Erdoğan, Gazze ve Suriye’deki insani krize dikkat çekerek, Katar'ın Gazze'ye gönderdiği iş makineleri gibi adımların önemine vurgu yaptı. Cumhurbaşkanı Erdoğan, "Gazze’de yaşananları hep beraber gördük, gördünüz. İşte bu akşam televizyon ekranlarında bir şey dikkatimi çekti. Katar iş makinelerini Gazze’ye gönderiyor. Büyük ihtimalle bu iş makinelerini herhalde Mısır'dan satın aldılar. Bu iş makinelerini Gazze'ye aktarıyorlar. Oradaki hafriyatları iş makineleriyle herhalde derleyip toparlayacaklar. Başka çare yok. Aynı durum Suriye'de de geçerli. Suriye'de de iş makinelerine ciddi manada ihtiyaç var. Suriye Cumhurbaşkanı Ahmed Şara’yla yaptığımız görüşmede de bunları konuştuk. Onların da talebi bizden bu. Dışişleri Bakanımız, İstihbarat Başkanımız onlar da oraya gittiklerinde aynı durumu tespit ettiler. Yoğun bir şekilde iş makinelerine ihtiyaç var ve bu iş makineleriyle oradaki bütün o hafriyatları kaldıralım, ondan sonra da süratle yeniden inşa ve ihya çalışmalarına Suriye’de ve Gazze’de başlayalım" ifadelerini kullandı.

Erdoğan, İsrail’in ve diğer zalimlerin saldırılarının hala devam ettiğini, ateşkese rağmen çatışmaların sürdüğünü kaydetti. Bununla birlikte Birleşmiş Milletler ve dünya genelindeki liderlerden ateşkesin sağlam bir şekilde sağlanması adına daha güçlü adımlar beklediğini ifade eden Erdoğan, "Oradaki zalimler malum, din dil ırk fark etmeksizin acımaksızın oradaki insanların üzerlerine yürüyorlar. Netanyahu’nun son Amerika seyahati herhalde bizlere bir şeyler anlatıyor.
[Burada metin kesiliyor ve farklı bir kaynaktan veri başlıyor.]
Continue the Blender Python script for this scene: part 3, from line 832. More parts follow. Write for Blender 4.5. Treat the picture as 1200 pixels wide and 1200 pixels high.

Bütün bu olayların sonunda bakıyorsunuz ki yine ortada din meselesi ciddi manada ayırıcı bir etken oluyor. 'Ateşkes yapıldı' denilmesine rağmen ortada hala ateşkese dair bir emare göremiyoruz. Şimdi beşinci safhanın adımı atılacak. Bu beşinci safhada acaba durum ne olacak? Biz onu da izliyoruz. Temennimiz, beklentimiz odur ki beşinci safhada hiç olmazsa bu ateşkes olması gerektiği gibi sağlam bir şekilde sağlansın. Birleşmiş Milletler’den beklediğimiz bu. Dün gece ABD Başkanı Donald Trump'ın Rusya Devlet Başkanı Vladimir Putin ile 1,5 saatlik görüşmesinin neticesi ne olacak, bunu da özellikle bekliyoruz. Bu görüşmeden inşallah iyi niyetle beklediğimiz bir netice alınabilirse, o zaman dünya çok daha farklı bir adımı atmış olur" açıklamasını yaptı.